Od energii wiele zależy
Hodowcom w żywieniowym prowadzeniu stada pomaga dwóch doradców: z firmy Blattin i De Heus. Drobne kwestie sami jednak korygują.
– Dbamy, by w dawce pokarmowej przede wszystkim nie brakowało energii, dlatego wykorzystujemy śrutowane ziarno kukurydzy oraz tłuszcz chroniony – tłumaczy Dawid Pawłowski. – Wcześniej stosowaliśmy śrutę sojową i rzepakową jako komponenty dawki, dziś kupujemy gotową mieszankę pełnoporcjową dla krów, a śrutę rzepakową stosujemy wyłącznie w żywieniu jałowic.

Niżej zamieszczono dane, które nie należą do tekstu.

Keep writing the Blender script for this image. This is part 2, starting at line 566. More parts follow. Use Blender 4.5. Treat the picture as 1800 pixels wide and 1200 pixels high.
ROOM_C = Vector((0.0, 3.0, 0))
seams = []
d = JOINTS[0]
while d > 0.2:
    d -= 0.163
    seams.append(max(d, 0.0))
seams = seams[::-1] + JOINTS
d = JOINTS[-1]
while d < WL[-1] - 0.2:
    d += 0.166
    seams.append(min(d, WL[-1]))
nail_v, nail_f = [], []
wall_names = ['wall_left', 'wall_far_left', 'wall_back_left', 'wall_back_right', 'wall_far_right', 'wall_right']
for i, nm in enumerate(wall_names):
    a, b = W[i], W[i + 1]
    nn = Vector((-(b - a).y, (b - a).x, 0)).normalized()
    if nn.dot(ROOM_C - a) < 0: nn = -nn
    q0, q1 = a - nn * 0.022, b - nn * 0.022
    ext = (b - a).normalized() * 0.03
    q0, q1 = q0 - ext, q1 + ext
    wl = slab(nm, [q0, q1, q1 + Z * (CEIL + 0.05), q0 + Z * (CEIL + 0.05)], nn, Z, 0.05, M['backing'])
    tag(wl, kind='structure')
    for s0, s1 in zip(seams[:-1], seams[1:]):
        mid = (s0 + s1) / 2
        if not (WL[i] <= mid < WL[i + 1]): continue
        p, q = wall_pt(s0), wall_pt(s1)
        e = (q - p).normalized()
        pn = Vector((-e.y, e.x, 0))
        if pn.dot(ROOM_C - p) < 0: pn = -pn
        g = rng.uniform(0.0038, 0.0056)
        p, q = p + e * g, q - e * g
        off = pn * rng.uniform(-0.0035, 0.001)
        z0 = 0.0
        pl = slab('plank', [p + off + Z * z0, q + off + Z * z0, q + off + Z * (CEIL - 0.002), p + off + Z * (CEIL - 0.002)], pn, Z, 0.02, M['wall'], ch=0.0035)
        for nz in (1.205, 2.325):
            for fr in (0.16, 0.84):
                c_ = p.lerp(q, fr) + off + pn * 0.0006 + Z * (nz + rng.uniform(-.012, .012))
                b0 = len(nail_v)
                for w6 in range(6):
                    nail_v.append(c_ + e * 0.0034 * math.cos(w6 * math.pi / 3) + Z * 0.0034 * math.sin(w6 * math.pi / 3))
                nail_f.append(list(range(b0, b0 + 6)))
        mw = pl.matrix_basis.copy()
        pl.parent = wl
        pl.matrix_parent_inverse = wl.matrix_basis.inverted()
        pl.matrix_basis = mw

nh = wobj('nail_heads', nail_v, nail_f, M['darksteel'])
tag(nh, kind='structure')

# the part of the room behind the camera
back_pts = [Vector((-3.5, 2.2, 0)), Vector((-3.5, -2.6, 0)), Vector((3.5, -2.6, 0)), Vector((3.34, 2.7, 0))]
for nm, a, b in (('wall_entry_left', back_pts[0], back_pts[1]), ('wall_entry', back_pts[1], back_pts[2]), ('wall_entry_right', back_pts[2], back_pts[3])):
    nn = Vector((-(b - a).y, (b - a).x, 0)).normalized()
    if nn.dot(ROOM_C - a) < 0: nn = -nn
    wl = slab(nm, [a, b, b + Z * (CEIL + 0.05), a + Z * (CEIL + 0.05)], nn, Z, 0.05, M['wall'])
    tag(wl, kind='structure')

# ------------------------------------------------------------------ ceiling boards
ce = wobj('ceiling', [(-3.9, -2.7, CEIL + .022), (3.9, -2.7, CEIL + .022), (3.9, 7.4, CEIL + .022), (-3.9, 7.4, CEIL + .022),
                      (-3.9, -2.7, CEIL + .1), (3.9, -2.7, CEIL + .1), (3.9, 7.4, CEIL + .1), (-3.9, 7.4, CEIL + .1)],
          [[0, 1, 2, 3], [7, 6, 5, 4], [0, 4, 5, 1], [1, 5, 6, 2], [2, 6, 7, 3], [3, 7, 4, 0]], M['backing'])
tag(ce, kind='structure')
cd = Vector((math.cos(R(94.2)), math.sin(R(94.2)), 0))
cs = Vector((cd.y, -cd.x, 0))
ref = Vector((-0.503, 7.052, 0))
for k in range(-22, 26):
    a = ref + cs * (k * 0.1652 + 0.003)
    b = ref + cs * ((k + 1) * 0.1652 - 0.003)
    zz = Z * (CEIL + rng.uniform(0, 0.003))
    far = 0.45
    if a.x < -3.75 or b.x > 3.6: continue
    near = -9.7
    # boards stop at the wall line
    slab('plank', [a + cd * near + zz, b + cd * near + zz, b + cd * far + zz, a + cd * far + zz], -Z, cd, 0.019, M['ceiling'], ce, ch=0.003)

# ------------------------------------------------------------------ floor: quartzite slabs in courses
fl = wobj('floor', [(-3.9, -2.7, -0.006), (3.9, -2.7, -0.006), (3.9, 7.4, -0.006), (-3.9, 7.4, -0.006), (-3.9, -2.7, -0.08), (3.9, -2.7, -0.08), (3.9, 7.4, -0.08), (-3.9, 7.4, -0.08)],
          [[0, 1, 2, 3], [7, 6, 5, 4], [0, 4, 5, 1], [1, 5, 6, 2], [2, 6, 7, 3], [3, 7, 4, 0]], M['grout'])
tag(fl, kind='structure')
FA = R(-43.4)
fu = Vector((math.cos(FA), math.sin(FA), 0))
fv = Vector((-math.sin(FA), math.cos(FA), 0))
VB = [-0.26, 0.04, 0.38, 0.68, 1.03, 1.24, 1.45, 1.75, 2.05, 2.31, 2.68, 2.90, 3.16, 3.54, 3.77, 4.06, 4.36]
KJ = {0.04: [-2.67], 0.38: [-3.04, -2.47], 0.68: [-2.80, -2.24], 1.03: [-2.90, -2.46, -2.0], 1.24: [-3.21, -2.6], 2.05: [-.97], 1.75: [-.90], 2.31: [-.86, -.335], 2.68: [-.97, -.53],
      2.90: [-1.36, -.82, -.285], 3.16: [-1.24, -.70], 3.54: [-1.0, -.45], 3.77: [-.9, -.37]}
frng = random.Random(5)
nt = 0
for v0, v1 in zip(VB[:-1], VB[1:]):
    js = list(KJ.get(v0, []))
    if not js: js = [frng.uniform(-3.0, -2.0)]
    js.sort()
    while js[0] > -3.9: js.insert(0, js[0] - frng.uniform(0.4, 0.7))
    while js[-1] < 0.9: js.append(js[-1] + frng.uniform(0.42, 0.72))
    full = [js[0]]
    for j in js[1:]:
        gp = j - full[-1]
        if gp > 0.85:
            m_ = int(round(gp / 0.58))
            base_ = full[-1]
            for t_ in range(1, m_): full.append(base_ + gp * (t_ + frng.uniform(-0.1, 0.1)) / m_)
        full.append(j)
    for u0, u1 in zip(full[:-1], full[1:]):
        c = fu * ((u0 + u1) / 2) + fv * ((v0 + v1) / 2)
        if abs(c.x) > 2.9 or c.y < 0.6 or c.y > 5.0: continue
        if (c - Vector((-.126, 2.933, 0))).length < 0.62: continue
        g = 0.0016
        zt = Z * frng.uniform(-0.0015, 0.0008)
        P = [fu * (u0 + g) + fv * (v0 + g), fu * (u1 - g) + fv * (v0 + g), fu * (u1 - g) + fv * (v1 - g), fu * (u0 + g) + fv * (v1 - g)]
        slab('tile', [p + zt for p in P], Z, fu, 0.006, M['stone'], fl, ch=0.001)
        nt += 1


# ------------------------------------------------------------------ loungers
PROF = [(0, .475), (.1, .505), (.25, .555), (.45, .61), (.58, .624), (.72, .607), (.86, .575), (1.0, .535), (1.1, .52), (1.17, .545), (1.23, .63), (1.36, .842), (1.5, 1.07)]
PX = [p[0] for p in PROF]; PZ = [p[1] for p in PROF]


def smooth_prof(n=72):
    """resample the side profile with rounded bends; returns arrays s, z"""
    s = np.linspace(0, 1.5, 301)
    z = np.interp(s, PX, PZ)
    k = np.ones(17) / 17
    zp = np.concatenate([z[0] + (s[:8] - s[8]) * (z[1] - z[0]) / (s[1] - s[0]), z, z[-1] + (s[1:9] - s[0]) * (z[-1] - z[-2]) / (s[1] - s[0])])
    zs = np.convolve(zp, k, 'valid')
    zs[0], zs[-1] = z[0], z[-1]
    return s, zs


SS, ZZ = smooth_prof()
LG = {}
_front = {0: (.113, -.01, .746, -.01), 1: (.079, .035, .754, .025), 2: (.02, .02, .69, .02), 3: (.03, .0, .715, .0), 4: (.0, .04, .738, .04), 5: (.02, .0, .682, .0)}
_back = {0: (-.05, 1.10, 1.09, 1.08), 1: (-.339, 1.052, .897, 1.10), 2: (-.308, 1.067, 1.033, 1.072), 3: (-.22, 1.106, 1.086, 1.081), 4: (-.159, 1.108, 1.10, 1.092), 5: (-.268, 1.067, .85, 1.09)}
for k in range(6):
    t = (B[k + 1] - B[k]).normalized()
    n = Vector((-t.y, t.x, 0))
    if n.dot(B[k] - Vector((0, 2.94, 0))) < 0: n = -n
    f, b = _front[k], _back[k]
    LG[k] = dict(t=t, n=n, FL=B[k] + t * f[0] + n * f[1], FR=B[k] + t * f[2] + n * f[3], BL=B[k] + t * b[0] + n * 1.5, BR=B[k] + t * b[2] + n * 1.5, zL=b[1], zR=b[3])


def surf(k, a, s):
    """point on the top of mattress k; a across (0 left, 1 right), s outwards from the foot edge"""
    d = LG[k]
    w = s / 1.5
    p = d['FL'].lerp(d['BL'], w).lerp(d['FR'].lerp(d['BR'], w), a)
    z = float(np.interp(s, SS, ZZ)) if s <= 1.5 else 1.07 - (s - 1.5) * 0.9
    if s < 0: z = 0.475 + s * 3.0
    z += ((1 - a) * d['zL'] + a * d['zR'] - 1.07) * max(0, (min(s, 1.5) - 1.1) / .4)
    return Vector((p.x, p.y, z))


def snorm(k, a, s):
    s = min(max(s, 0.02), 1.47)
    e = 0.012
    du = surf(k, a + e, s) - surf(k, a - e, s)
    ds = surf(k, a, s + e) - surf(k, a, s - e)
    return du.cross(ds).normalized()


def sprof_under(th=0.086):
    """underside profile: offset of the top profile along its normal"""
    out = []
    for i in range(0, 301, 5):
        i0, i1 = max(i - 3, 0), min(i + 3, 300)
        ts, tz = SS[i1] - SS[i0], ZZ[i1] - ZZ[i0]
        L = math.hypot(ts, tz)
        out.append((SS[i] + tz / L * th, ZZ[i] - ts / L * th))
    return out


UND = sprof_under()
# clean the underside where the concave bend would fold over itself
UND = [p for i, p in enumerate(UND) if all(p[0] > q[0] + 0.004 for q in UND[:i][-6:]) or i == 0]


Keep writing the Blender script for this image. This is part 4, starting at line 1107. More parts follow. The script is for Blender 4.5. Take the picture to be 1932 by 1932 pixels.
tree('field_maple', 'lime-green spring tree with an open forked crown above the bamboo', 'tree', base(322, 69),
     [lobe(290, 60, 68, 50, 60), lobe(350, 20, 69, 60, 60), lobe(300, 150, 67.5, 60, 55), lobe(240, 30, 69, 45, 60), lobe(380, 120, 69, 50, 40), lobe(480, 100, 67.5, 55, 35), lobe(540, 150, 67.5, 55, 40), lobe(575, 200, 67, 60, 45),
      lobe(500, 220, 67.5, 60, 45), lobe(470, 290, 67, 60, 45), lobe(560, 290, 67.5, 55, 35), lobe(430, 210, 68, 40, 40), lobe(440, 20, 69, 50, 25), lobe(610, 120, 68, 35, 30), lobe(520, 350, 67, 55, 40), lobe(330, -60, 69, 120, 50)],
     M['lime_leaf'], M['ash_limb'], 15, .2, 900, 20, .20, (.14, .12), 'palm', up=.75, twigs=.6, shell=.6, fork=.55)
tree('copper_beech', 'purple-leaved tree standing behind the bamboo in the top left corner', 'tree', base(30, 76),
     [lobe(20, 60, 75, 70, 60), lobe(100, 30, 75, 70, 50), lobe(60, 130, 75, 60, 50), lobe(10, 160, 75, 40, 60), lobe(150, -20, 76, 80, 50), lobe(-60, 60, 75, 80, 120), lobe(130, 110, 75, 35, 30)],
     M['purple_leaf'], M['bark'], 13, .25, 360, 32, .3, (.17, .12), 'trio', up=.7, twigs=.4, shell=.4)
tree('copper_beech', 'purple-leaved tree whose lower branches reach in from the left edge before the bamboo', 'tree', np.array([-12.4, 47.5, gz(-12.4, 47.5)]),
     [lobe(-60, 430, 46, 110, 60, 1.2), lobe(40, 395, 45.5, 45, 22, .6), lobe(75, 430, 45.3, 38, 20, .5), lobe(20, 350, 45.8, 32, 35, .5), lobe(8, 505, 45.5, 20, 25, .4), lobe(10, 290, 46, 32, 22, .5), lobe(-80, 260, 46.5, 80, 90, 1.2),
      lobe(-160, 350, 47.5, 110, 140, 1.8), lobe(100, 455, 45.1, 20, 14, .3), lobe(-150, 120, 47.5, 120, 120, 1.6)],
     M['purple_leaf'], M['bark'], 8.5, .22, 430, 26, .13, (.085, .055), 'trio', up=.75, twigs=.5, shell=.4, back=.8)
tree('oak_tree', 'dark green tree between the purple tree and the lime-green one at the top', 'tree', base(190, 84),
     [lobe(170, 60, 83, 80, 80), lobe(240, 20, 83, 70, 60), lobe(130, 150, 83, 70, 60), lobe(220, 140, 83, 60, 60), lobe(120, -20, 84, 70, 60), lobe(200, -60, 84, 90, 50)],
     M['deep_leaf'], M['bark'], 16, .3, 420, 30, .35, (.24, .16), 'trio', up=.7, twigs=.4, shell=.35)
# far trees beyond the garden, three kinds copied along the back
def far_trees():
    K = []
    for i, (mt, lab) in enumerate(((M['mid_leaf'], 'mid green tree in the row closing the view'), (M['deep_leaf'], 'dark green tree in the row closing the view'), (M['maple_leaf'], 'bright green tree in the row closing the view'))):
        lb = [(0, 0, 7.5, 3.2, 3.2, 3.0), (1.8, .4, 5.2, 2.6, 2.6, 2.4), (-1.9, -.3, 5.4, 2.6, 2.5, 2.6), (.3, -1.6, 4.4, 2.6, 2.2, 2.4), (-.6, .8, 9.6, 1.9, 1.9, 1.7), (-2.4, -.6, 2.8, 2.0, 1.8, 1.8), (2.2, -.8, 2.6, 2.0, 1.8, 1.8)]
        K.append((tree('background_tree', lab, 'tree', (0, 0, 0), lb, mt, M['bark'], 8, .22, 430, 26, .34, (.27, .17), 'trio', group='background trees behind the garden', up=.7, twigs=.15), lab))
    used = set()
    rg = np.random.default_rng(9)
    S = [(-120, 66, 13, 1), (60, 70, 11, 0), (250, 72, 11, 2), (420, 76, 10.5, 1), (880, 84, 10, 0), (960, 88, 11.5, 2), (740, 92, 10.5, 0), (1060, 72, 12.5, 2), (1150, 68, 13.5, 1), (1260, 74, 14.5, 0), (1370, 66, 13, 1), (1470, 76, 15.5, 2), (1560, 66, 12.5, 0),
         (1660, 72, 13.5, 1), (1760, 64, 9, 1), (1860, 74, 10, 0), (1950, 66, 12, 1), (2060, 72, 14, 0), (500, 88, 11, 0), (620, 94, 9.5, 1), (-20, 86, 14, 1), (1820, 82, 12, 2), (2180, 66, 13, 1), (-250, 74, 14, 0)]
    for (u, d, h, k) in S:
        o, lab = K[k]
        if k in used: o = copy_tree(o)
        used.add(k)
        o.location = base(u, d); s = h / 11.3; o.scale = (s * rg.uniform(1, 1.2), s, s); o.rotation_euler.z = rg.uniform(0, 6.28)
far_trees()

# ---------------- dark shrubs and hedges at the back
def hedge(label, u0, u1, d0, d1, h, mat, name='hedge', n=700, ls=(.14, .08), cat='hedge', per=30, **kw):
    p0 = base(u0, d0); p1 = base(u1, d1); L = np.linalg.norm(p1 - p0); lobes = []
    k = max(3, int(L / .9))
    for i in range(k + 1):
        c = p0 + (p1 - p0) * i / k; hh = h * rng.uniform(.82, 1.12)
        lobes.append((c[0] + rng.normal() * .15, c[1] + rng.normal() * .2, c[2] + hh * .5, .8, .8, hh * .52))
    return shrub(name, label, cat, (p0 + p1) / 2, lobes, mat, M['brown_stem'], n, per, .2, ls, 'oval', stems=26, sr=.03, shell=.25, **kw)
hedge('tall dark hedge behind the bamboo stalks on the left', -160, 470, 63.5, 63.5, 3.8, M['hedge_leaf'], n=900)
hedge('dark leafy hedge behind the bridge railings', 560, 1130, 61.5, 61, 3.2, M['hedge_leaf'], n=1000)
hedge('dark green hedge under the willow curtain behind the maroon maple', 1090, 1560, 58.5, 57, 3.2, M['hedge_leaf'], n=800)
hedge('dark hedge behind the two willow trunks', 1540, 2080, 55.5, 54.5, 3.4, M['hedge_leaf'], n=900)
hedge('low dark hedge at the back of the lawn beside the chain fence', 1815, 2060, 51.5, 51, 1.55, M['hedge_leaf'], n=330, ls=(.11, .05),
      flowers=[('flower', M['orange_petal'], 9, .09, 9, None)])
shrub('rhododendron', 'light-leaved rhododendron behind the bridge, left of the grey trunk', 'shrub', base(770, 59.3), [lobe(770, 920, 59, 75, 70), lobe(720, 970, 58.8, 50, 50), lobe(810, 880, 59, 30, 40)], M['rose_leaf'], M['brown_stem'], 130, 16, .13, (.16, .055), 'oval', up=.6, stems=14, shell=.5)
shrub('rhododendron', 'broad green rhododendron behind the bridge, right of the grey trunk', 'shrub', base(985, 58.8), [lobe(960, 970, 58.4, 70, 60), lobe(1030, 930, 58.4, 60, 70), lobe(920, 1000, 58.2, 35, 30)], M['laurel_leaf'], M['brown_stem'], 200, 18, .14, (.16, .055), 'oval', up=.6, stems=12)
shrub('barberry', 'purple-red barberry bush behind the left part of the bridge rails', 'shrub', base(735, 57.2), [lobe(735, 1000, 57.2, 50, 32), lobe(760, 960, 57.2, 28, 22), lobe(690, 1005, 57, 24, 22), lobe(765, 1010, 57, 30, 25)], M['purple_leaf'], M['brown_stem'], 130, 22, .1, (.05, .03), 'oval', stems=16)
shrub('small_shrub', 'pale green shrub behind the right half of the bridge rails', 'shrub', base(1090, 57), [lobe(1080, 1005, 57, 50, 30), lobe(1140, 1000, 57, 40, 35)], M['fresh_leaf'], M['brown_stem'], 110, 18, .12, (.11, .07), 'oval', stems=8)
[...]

Krowy laktacyjne podzielone są tutaj na dwie grupy żywieniowe: do 200 dnia laktacji i powyżej 200 dnia. Pierwsza grupa otrzymuje TMR zbilansowany na produkcję ponad 40 litrów dziennie, druga na 34 litry.
– Najwydajniejsza grupa otrzymuje TMR, w skład którego wchodzi: kiszonka z kukurydzy, lucerna, wysłodki buraczane, słoma, mieszanka pełnoporcjowa, śruta z pszenżyta, tłuszcz chroniony, śruta kukurydziana, melasa, kreda oraz witaminy – wymieniał młody hodowca.
Odrębnym zagadnieniem jest zasuszenie wysokowydajnych zwierząt. Pawłowscy zasuszają krowy natychmiast zaprzestając doju i przenosząc je do oddzielnej grupy, z dawką złożoną z: sianokiszonki, słomy i znikomych ilości kiszonki z kukurydzy. Zasuszenie odbywa się oczywiście pod osłoną antybiotyków. Przygotowując do zasuszenia najbardziej wydajne sztuki, rolnicy przez 2–3 dni przeganiają je do grupy zasuszonej, by nauczyły się pobierać „słabszą” dawkę pokarmową.
Cielęta na odpajalni
Stara obora została przez hodowców doskonale zaadaptowana na cielętnik, który dwa lata temu wyposażyli w automatyczną stacje odpajania cieląt firmy Urban.
– Stacja świetnie się sprawdziła, a podawanie małych dawek mleka kilka razy dziennie doskonale wspiera rozwój cieląt – potwierdził Paweł Pawłowski. W odchowie cieląt przestrzegamy jednej, ale jakże ważnej zasady – na preparacie mlekozastępczym nie można oszczędzać. Musi być on najlepszej jakości, a w naszej hodowli najlepiej sprawdza się preparat Sprayfo Delta, firmy Trou Nutrition. Dziś mamy dobre przyrosty, cielęta, są one zdrowe, praktycznie nie mamy żadnych problemów z biegunkami, a upadki u nas nie istnieją.
Przez pierwsze 5 dni życia pani Małgorzata odpaja oseski butelką ze smoczkiem z mlekiem wyłącznie od własnej matki. Następnie przechodzą one na odpajalnię, gdzie przebywają do 85 dnia życia.